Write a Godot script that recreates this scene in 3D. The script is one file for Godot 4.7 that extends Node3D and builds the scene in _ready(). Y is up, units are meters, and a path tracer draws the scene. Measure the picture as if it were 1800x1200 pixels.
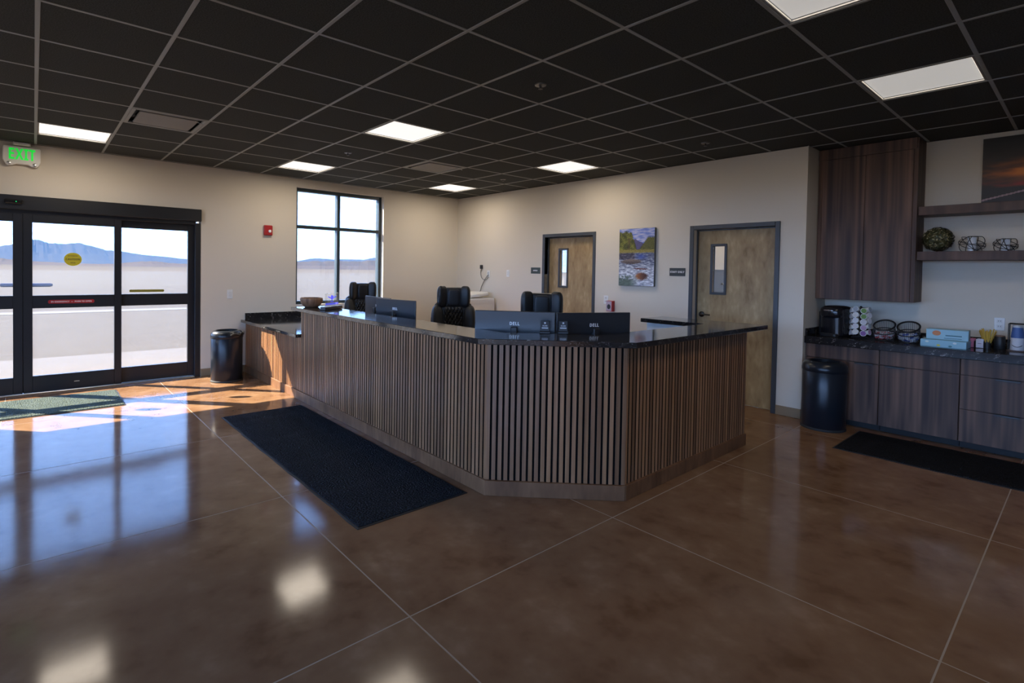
extends Node3D

const H := 2.825          # ceiling height
const GX := -6.0366       # ceiling grid origin (x of a grid line)
const GZ := 4.3008        # ceiling grid origin (z of a grid line)
const T := 0.61           # ceiling module
const CAM := Vector3(-6.0555, 1.4858, 7.8560)
const FPX := 923.74
var cam_basis := Basis(Vector3(0.758482, 0.016463, 0.651486), Vector3(0.001667, 0.999629, -0.027201), Vector3(-0.651692, 0.021718, 0.758173))
var M := {}
var used := {}
var rng := RandomNumberGenerator.new()


# ------------------------------------------------------------------ mesh builder
class MB:
	var v := PackedVector3Array()
	var n := PackedVector3Array()
	var uv := PackedVector2Array()
	var col := PackedColorArray()
	var tint := Color(1, 1, 1)
	var xf := Transform3D()

	func tri(a: Vector3, b: Vector3, c: Vector3, na: Vector3, nb: Vector3, nc: Vector3, ua := Vector2(), ub := Vector2(), uc := Vector2()) -> void:
		var flip := (b - a).cross(c - a).dot(na + nb + nc) > 0.0
		if xf.basis.determinant() < 0.0:
			flip = not flip
		if flip:
			var t := b
			b = c
			c = t
			t = nb
			nb = nc
			nc = t
			var w := ub
			ub = uc
			uc = w
		for p in [a, b, c]:
			v.append(xf * p)
			col.append(tint)
		for q in [na, nb, nc]:
			n.append((xf.basis * q).normalized())
		uv.append(ua)
		uv.append(ub)
		uv.append(uc)

	func quad(a: Vector3, b: Vector3, c: Vector3, d: Vector3, nn: Vector3) -> void:
		tri(a, b, c, nn, nn, nn, Vector2(0, 1), Vector2(1, 1), Vector2(1, 0))
		tri(a, c, d, nn, nn, nn, Vector2(0, 1), Vector2(1, 0), Vector2(0, 0))

	func box(c: Vector3, s: Vector3, b := 0.0) -> MB:
		var h := s * 0.5
		b = minf(b, minf(h.x, minf(h.y, h.z)) * 0.9)
		for ax in 3:
			var i := (ax + 1) % 3
			var j := (ax + 2) % 3
			for sg in [-1.0, 1.0]:
				var p := []
				for k in [[-1, -1], [1, -1], [1, 1], [-1, 1]]:
					var q := Vector3()
					q[ax] = sg * h[ax]
					q[i] = k[0] * (h[i] - b)
					q[j] = k[1] * (h[j] - b)
					p.append(c + q)
				var nn := Vector3()
				nn[ax] = sg
				quad(p[0], p[1], p[2], p[3], nn)
			if b > 0.0:
				for si in [-1.0, 1.0]:
					for sj in [-1.0, 1.0]:
						var e := []
						for k in [[0, -1], [0, 1], [1, 1], [1, -1]]:
							var q := Vector3()
							q[ax] = k[1] * (h[ax] - b)
							q[i] = si * (h[i] - (b if k[0] == 1 else 0.0))
							q[j] = sj * (h[j] - (0.0 if k[0] == 1 else b))
							e.append(c + q)
						var ne := Vector3()
						ne[i] = si
						ne[j] = sj
						quad(e[0], e[1], e[2], e[3], ne.normalized())
		if b > 0.0:
			for sx in [-1.0, 1.0]:
				for sy in [-1.0, 1.0]:
					for sz in [-1.0, 1.0]:
						var sg := Vector3(sx, sy, sz)
						var nn := sg.normalized()
						var a := c + sg * Vector3(h.x, h.y - b, h.z - b)
						var d := c + sg * Vector3(h.x - b, h.y, h.z - b)
						var f := c + sg * Vector3(h.x - b, h.y - b, h.z)
						tri(a, d, f, nn, nn, nn)
		return self

	func bar(a: Vector3, b: Vector3, w: float, t: float, bev := 0.0) -> MB:
		# box from a to b, w across (level), t thick
		var keep := xf
		var d := (b - a).normalized()
		var up := Vector3.UP if absf(d.y) < 0.95 else Vector3.RIGHT
		var s := d.cross(up).normalized()
		xf = keep * Transform3D(Basis(s, s.cross(d), -d), (a + b) * 0.5)
		box(Vector3.ZERO, Vector3(w, t, a.distance_to(b)), bev)
		xf = keep
		return self

	func lathe(pr: Array, seg := 32, at := Vector3.ZERO) -> MB:
		# profile of [radius, height] listed upwards on the outside
		var m := pr.size()
		var sn := []
		for k in m - 1:
			var d := Vector2(pr[k + 1][0] - pr[k][0], pr[k + 1][1] - pr[k][1])
			sn.append(Vector2(d.y, -d.x).normalized())
		for k in m - 1:
			var n0: Vector2 = sn[k]
			var n1: Vector2 = sn[k]
			if k > 0 and sn[k - 1].dot(sn[k]) > 0.6:
				n0 = (sn[k] + sn[k - 1]).normalized()
			if k < m - 2 and sn[k + 1].dot(sn[k]) > 0.6:
				n1 = (sn[k] + sn[k + 1]).normalized()
			for s in seg:
				var a0 := TAU * s / seg
				var a1 := TAU * (s + 1) / seg
				var c0 := Vector3(cos(a0), 0, sin(a0))
				var c1 := Vector3(cos(a1), 0, sin(a1))
				var p00: Vector3 = at + c0 * pr[k][0] + Vector3(0, pr[k][1], 0)
				var p01: Vector3 = at + c1 * pr[k][0] + Vector3(0, pr[k][1], 0)
				var p10: Vector3 = at + c0 * pr[k + 1][0] + Vector3(0, pr[k + 1][1], 0)
				var p11: Vector3 = at + c1 * pr[k + 1][0] + Vector3(0, pr[k + 1][1], 0)
				var m00 := c0 * n0.x + Vector3(0, n0.y, 0)
				var m01 := c1 * n0.x + Vector3(0, n0.y, 0)
				var m10 := c0 * n1.x + Vector3(0, n1.y, 0)
				var m11 := c1 * n1.x + Vector3(0, n1.y, 0)
				if pr[k][0] > 0.0:
					tri(p00, p01, p11, m00, m01, m11)
				if pr[k + 1][0] > 0.0:
					tri(p00, p11, p10, m00, m11, m10)
		return self

	func tube(pts: Array, r: float, seg := 8, closed := false) -> MB:
		var m := pts.size()
		var rings := []
		var up := Vector3(0.123, 0.957, 0.262).normalized()
		for k in m:
			var a: Vector3 = pts[(k - 1 + m) % m] if closed or k > 0 else pts[k]
			var b: Vector3 = pts[(k + 1) % m] if closed or k < m - 1 else pts[k]
			var d := (b - a).normalized()
			if absf(d.dot(up)) > 0.98:
				up = Vector3(0.9, 0.1, 0.4).normalized()
			var s := d.cross(up).normalized()
			up = s.cross(d).normalized()
			var ring := []
			for q in seg:
				var an := TAU * q / seg
				ring.append([pts[k], s * cos(an) + up * sin(an)])
			rings.append(ring)
		for k in (m if closed else m - 1):
			var r0: Array = rings[k]
			var r1: Array = rings[(k + 1) % m]
			for q in seg:
				var w := (q + 1) % seg
				var p0: Vector3 = r0[q][0] + r0[q][1] * r
				var p1: Vector3 = r0[w][0] + r0[w][1] * r
				var p2: Vector3 = r1[w][0] + r1[w][1] * r
				var p3: Vector3 = r1[q][0] + r1[q][1] * r
				tri(p0, p1, p2, r0[q][1], r0[w][1], r1[w][1])
				tri(p0, p2, p3, r0[q][1], r1[w][1], r1[q][1])
		if not closed:
			for e in [0, m - 1]:
				var o: Vector3 = (pts[e] - pts[1 if e == 0 else m - 2]).normalized()
				for q in seg:
					tri(pts[e], rings[e][q][0] + rings[e][q][1] * r, rings[e][(q + 1) % seg][0] + rings[e][(q + 1) % seg][1] * r, o, o, o)
		return self

	func prism(po: PackedVector2Array, y0: float, y1: float, bev := 0.0, smooth := false) -> MB:
		# outline in (x, z), extruded along y, optional chamfer of both rims
		var p := po.duplicate()
		var area := 0.0
		for k in p.size():
			var a := p[k]
			var b := p[(k + 1) % p.size()]
			area += a.x * b.y - b.x * a.y
		if area < 0.0:
			p.reverse()
		var m := p.size()
		var inner := PackedVector2Array()
		var en := []
		for k in m:
			var d := (p[(k + 1) % m] - p[k]).normalized()
			en.append(Vector2(d.y, -d.x))
		var vn := []
		for k in m:
			var a: Vector2 = en[(k - 1 + m) % m]
			var b: Vector2 = en[k]
			vn.append((a + b).normalized())
			inner.append(p[k] - (a + b) / maxf(0.3, 1.0 + a.dot(b)) * bev)
		for k in m:
			var k2 := (k + 1) % m
			var e3 := Vector3(en[k].x, 0, en[k].y)
			var na := Vector3(vn[k].x, 0, vn[k].y) if smooth else e3
			var nb := Vector3(vn[k2].x, 0, vn[k2].y) if smooth else e3
			var a := Vector3(p[k].x, 0, p[k].y)
			var b := Vector3(p[k2].x, 0, p[k2].y)
			var ai := Vector3(inner[k].x, 0, inner[k].y)
			var bi := Vector3(inner[k2].x, 0, inner[k2].y)
			var lo := Vector3(0, y0 + bev, 0)
			var hi := Vector3(0, y1 - bev, 0)
			tri(a + lo, b + lo, b + hi, na, nb, nb)
			tri(a + lo, b + hi, a + hi, na, nb, na)
			if bev > 0.0:
				var t := Vector3(0, y1, 0)
				var u := Vector3(0, y0, 0)
				var n1 := (na + Vector3.UP).normalized()
				var n2 := (nb + Vector3.UP).normalized()
				tri(a + hi, b + hi, bi + t, n1, n2, n2)
				tri(a + hi, bi + t, ai + t, n1, n2, n1)
				n1 = (na + Vector3.DOWN).normalized()
				n2 = (nb + Vector3.DOWN).normalized()
				tri(a + lo, b + lo, bi + u, n1, n2, n2)
				tri(a + lo, bi + u, ai + u, n1, n2, n1)
		var idx := Geometry2D.triangulate_polygon(inner)
		for k in range(0, idx.size(), 3):
			var q := []
			for e in 3:
				q.append(Vector3(inner[idx[k + e]].x, 0, inner[idx[k + e]].y))
			for e in [[y1, Vector3.UP], [y0, Vector3.DOWN]]:
				var o := Vector3(0, e[0], 0)
				tri(q[0] + o, q[1] + o, q[2] + o, e[1], e[1], e[1])
		return self

	func puff(c: Vector3, s: Vector3, e := 0.5, nu := 24, nv := 14) -> MB:
		# superellipsoid cushion of full size s; e near 0 is boxy, 1 is round
		var pt := func(i: int, j: int) -> Array:
			var a := TAU * i / nu
			var b := PI * j / nv - PI / 2
			var f := func(x: float, k: float) -> float: return signf(x) * pow(absf(x), k)
			var p := Vector3(f.call(cos(b), e) * f.call(cos(a), e), f.call(sin(b), e), f.call(cos(b), e) * f.call(sin(a), e))
			var q := Vector3(f.call(cos(b), 2 - e) * f.call(cos(a), 2 - e), f.call(sin(b), 2 - e), f.call(cos(b), 2 - e) * f.call(sin(a), 2 - e))
			return [c + p * s * 0.5, (q / s).normalized() if q.length() > 1e-6 else Vector3.UP]
		for i in nu:
			for j in nv:
				var a: Array = pt.call(i, j)
				var b: Array = pt.call(i + 1, j)
				var d: Array = pt.call(i + 1, j + 1)
				var g: Array = pt.call(i, j + 1)
				tri(a[0], b[0], d[0], a[1], b[1], d[1])
				tri(a[0], d[0], g[0], a[1], d[1], g[1])
		return self

	func add_to(am: ArrayMesh, m: Material) -> ArrayMesh:
		var a := []
		a.resize(Mesh.ARRAY_MAX)
		a[Mesh.ARRAY_VERTEX] = v
		a[Mesh.ARRAY_NORMAL] = n
		a[Mesh.ARRAY_TEX_UV] = uv
		a[Mesh.ARRAY_COLOR] = col
		am.add_surface_from_arrays(Mesh.PRIMITIVE_TRIANGLES, a)
		am.surface_set_material(am.get_surface_count() - 1, m)
		return am

	func mesh(m: Material) -> ArrayMesh:
		return add_to(ArrayMesh.new(), m)


# ------------------------------------------------------------------ scene helpers
func numbered(called: String) -> String:
	var k: int = used.get(called, 0)
	used[called] = k + 1
	return called if k == 0 else "%s_%03d" % [called, k]

func put(called: String, mesh: Mesh, parent: Node, at := Vector3.ZERO) -> MeshInstance3D:
	var o := MeshInstance3D.new()
	o.name = numbered(called) if parent == self else called
	o.mesh = mesh
	o.position = at
	parent.add_child(o, true)
	return o

func part(called: String, b: MB, m: Material, parent: Node, at := Vector3.ZERO) -> MeshInstance3D:
	return put(called, b.mesh(m), parent, at)

func tag(o: Node, label: String, category: String, group := "") -> Node:
	o.set_meta("label", label)
	o.set_meta("category", category)
	if group != "":
		o.set_meta("group", group)
	return o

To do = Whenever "scene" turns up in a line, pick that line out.

The output =
Write a Godot script that recreates this scene in 3D. The script is one file for Godot 4.7 that extends Node3D and builds the scene in _ready(). Y is up, units are meters, and a path tracer draws the scene. Measure the picture as if it were 1800x1200 pixels.
# ------------------------------------------------------------------ scene helpers